_YOUR TASK_.
Each line of the material must be repeated precisely, with the pictures left out.

_DATA BLOCK_.
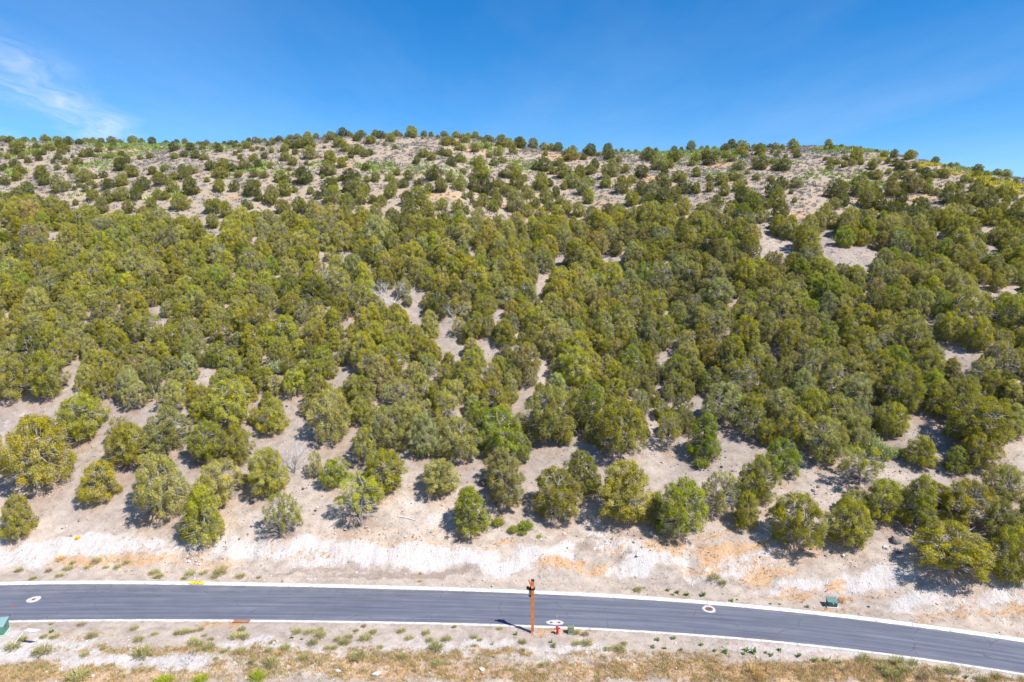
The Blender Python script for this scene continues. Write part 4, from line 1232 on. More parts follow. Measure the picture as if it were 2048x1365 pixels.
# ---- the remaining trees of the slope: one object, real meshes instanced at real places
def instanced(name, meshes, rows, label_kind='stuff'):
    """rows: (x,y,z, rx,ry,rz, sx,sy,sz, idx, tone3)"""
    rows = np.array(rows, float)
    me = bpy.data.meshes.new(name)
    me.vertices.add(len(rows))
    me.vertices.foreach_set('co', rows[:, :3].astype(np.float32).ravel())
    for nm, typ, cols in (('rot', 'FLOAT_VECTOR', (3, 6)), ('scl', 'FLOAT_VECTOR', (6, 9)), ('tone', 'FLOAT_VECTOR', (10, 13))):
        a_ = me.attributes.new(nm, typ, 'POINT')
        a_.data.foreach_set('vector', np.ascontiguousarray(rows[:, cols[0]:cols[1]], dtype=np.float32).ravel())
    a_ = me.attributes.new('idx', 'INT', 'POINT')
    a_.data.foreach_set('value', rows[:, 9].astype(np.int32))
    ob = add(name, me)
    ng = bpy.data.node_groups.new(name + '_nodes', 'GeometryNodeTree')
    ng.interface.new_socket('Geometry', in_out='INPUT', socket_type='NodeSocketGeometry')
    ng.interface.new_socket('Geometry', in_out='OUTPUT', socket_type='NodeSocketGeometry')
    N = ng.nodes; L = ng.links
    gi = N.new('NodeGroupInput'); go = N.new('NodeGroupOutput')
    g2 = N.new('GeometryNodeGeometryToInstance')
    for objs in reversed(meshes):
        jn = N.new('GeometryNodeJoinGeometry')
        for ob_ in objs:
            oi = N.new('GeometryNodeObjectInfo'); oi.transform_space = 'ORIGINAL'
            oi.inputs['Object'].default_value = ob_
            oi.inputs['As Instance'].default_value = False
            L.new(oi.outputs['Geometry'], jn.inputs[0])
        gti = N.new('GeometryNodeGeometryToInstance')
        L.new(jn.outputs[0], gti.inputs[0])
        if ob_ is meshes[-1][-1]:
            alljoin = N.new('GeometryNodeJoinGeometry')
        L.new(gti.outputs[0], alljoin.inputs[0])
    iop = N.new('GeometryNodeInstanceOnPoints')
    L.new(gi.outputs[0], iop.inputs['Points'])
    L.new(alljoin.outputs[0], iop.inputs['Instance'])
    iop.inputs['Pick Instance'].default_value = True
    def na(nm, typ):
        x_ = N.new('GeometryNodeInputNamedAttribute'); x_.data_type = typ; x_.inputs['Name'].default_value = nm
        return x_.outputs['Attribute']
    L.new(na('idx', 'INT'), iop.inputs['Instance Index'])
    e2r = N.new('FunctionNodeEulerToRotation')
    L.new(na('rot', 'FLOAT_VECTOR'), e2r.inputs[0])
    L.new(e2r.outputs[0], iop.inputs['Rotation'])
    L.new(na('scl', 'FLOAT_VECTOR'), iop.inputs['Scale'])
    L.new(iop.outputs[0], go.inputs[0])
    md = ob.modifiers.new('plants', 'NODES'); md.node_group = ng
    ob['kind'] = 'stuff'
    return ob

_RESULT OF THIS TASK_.
The Blender Python script for this scene continues. Write part 4, from line 1232 on. More parts follow. Measure the picture as if it were 2048x1365 pixels.
# ---- the remaining trees of the slope: one object, real meshes instanced at real places
def instanced(name, meshes, rows, label_kind='stuff'):
    """rows: (x,y,z, rx,ry,rz, sx,sy,sz, idx, tone3)"""
    rows = np.array(rows, float)
    me = bpy.data.meshes.new(name)
    me.vertices.add(len(rows))
    me.vertices.foreach_set('co', rows[:, :3].astype(np.float32).ravel())
    for nm, typ, cols in (('rot', 'FLOAT_VECTOR', (3, 6)), ('scl', 'FLOAT_VECTOR', (6, 9)), ('tone', 'FLOAT_VECTOR', (10, 13))):
        a_ = me.attributes.new(nm, typ, 'POINT')
        a_.data.foreach_set('vector', np.ascontiguousarray(rows[:, cols[0]:cols[1]], dtype=np.float32).ravel())
    a_ = me.attributes.new('idx', 'INT', 'POINT')
    a_.data.foreach_set('value', rows[:, 9].astype(np.int32))
    ob = add(name, me)
    ng = bpy.data.node_groups.new(name + '_nodes', 'GeometryNodeTree')
    ng.interface.new_socket('Geometry', in_out='INPUT', socket_type='NodeSocketGeometry')
    ng.interface.new_socket('Geometry', in_out='OUTPUT', socket_type='NodeSocketGeometry')
    N = ng.nodes; L = ng.links
    gi = N.new('NodeGroupInput'); go = N.new('NodeGroupOutput')
    g2 = N.new('GeometryNodeGeometryToInstance')
    for objs in reversed(meshes):
        jn = N.new('GeometryNodeJoinGeometry')
        for ob_ in objs:
            oi = N.new('GeometryNodeObjectInfo'); oi.transform_space = 'ORIGINAL'
            oi.inputs['Object'].default_value = ob_
            oi.inputs['As Instance'].default_value = False
            L.new(oi.outputs['Geometry'], jn.inputs[0])
        gti = N.new('GeometryNodeGeometryToInstance')
        L.new(jn.outputs[0], gti.inputs[0])
        if ob_ is meshes[-1][-1]:
            alljoin = N.new('GeometryNodeJoinGeometry')
        L.new(gti.outputs[0], alljoin.inputs[0])
    iop = N.new('GeometryNodeInstanceOnPoints')
    L.new(gi.outputs[0], iop.inputs['Points'])
    L.new(alljoin.outputs[0], iop.inputs['Instance'])
    iop.inputs['Pick Instance'].default_value = True
    def na(nm, typ):
        x_ = N.new('GeometryNodeInputNamedAttribute'); x_.data_type = typ; x_.inputs['Name'].default_value = nm
        return x_.outputs['Attribute']
    L.new(na('idx', 'INT'), iop.inputs['Instance Index'])
    e2r = N.new('FunctionNodeEulerToRotation')
    L.new(na('rot', 'FLOAT_VECTOR'), e2r.inputs[0])
    L.new(e2r.outputs[0], iop.inputs['Rotation'])
    L.new(na('scl', 'FLOAT_VECTOR'), iop.inputs['Scale'])
    L.new(iop.outputs[0], go.inputs[0])
    md = ob.modifiers.new('plants', 'NODES'); md.node_group = ng
    ob['kind'] = 'stuff'
    return ob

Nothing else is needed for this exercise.